İnsanın algıları, duygularından çok etkilenir. Ağırlıklı olarak bizde yer eden, iz bırakan duygular; ne göreceğimizin, nasıl hissedeceğimizin ve nasıl davranacağımızın da neredeyse belirleyicileridir. Bazen yaşadıklarımız, bizi sadece yanlışı görmeye sevk edebilir. Olumsuzlar da olumlular da birbirini çeker. Her zaman, her yerde ve herkesle ilişkili olarak, olumsuz bir durum yaşanmışsa, zihnimiz onu önceki olumsuzluklarla birlikte düşünerek toplu bir fatura keser. Çünkü seçici algımız bizi hep canımızın yandığı tarafa döndürür, eskileri hatırlatır, onların duygularını da yükler yüreğimize. O anki yaşanan duygusal yük 5 gram ise, öncekileri de hatırlayınca bu 50 grama çıkabilir. O zaman tepkilerimiz ve duygularımız da 50 gram üzerinden ifade edilecektir. İşte, bu duygularımızı kendi haline bıraktığımızda yaşayacağımız durumdur. Oysa canımızı sıkan durumu hatırlayınca veya o anda yaşanmışsa, hemen muhatabımızın olumlu yönlerini de zihnimize getirebilirsek, zihnimizde tablo ve ona bağlı olarak da duygularımız değişecektir.

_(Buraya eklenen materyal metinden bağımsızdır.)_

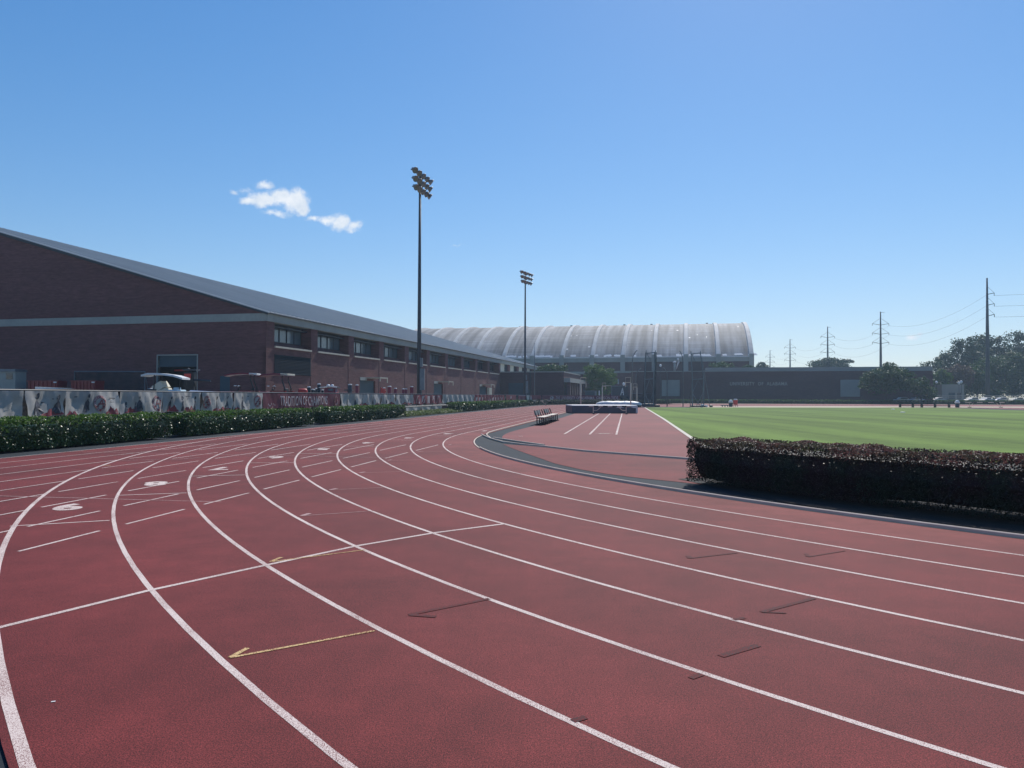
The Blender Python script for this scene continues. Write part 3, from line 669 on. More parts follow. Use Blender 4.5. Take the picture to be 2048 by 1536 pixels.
b.figure(Lb*.38,.80,big=.8); b.logo(Lb*.60,.45,.33); b.textline(Lb*.18,Lb*.30,.70); b.textline(Lb*.78,Lb*.93,.66); b.textline(Lb*.80,Lb*.92,.52,.02); b.splash(Lb*.72,Lb*.99,.32); b.splash(Lb*.02,Lb*.20,.2)
b=Banner(S(241),S(326),Z0,Z1,'white banner with three small athletes and a round emblem at its right end',M['banner'],3.1,.08); Lb=b.L
b.figure(Lb*.14,.42,big=.8); b.figure(Lb*.42,.75,big=.75); b.figure(Lb*.36,.40,None,-1,.8); b.logo(Lb*.86,.46,.33); b.splash(Lb*.1,Lb*.5,.24); b.textline(Lb*.55,Lb*.68,.7)
b=Banner(S(328),S(402),Z0,Z1,'crumpled white banner with printed athletes behind the tilted seat of the cart',M['banner'],4.0,.09); Lb=b.L
b.figure(Lb*.05+.3,.7,big=.7); b.figure(Lb*.45,.72,big=.8); b.figure(Lb*.86,.72,None,-1,.8); b.splash(Lb*.1,Lb*.35,.3); b.splash(Lb*.5,Lb*.85,.3); b.textline(Lb*.55,Lb*.72,.74)
b=Banner(S(404),S(465),Z0,Z1,'white banner with a round emblem at its left end and two leaning athletes',M['banner'],5.1,.08); Lb=b.L
b.logo(Lb*.13,.46,.33); b.figure(Lb*.48,.72,big=.8); b.figure(Lb*.85,.72,None,-1,.8); b.splash(Lb*.3,Lb*.95,.22)
b=Banner(S(467),S(524),Z0,Z1,'white banner with one athlete and an emblem, touching the maroon banner',M['banner'],6.2,.08); Lb=b.L
b.figure(Lb*.30,.75,big=.8); b.logo(Lb*.82,.46,.36); b.splash(Lb*.02,Lb*.2,.2); b.textline(Lb*.5,Lb*.66,.74)
b=Banner(S(526),S(680),Z0,Z1,'long maroon banner lettered TRADITION OF CHAMPIONS',M['maroon'],7.3,.03); Lb=b.L
b.text('TRADITION OF CHAMPIONS',Lb*.18,Lb*.80,.48,.60,M['bannertext']); b.logo(Lb*.93,.46,.34)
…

Eğer hakkaniyetli bir insan isek, aklımızın tespiti, duygu yoğunluğunu frenleyecektir.

Birikmiş bir suyu kendi haline bırakırsan istediği yere gider, bir kanal açarsan istediğin yere gider.

Güçlü duygular insanı sürükler. Burada önemli olan, olumsuz duyguları biriktirmemektir. Bundan da önce bilmeliyiz ki kendimizin ve karşımızdaki insanın tümü, yaptığı yanlıştan ibaret değildir. Çok ciddi hata ve yanlışlar olmadığı müddetçe, insanın iyi yönleri ve taşıdığı değerleri, çoğunlukla yaptığı yanlıştan çok daha fazla ve önemlidir. Öyleyse, bir üzüntü yaşandığında, hemen aklımıza o insanla ilgili iyi yönleri aklımıza getirelim. O zaman, yapılan yanlışın acısı hafifler ve hatırladığımız iyi yönler, daha baskın gelerek, acıyı bitirir ya da en aza indirir. Bunu bilinçli bir çaba ile yapamazsak, o zaman duygularımız kendi haline bırakılmış olur. Kendi haline bırakılan olumsuz duygular, yokuştan aşağıya bırakılmış kar topu gibidir. Her saniye birikerek koskoca bir top olmaya ve hatta yıkıp geçmeye aday olur. O zaman, elimizde bizi üşüten kar topu varsa, insanın içini ısıtan sıcacık iyi yönlerini de hatırlayarak o kar topunu eritelim.

Doğru düşünebilmek, doğru yerden bakabilmekle olur

Sıkıntı yaşamayan ve yaşatmayan insan yoktur, olmayacaktır da. Burada önemli olan, sıkıntıdan ders çıkararak üzüntüyü değere dönüştürebilmektedir. Her sıkıntı bize bir şeyler öğretir. Olaylardan öğrenmeye başlamak ya kendimizle ya da karşımızdaki ile ilgili bir bilgi verir bize. Bu durumda ya kendimizi düzeltmeliyiz ya da karşımızdakinin anlaşılmaya ve yardıma ihtiyacı vardır, bunu anlarız. Burada asıl önemli olan, insana ait duygularımızın zarar görmemesi. Hep olumsuz baktığımızda kurtulmak istediğimiz, onu anlamaya çalıştıkça da yardım etmek istediğimiz birisine dönüşür, muhatabımız. O zaman, olumsuzlukları mutlaka olumlu yönlerle birlikte değerlendirelim ki, içimizde biriken olumsuzluklar, insan sanki o yanlışından ibaretmiş duygusunu hissettirmesin ve bizi de karşımızdakini de yıkan bir felâkete dönüşmesin. Olumsuzlukları eritelim ki birikmesin. İçimizi temiz tutalım ki bakışlarımız da temiz olsun. O zaman daha doğru görmeye başlarız.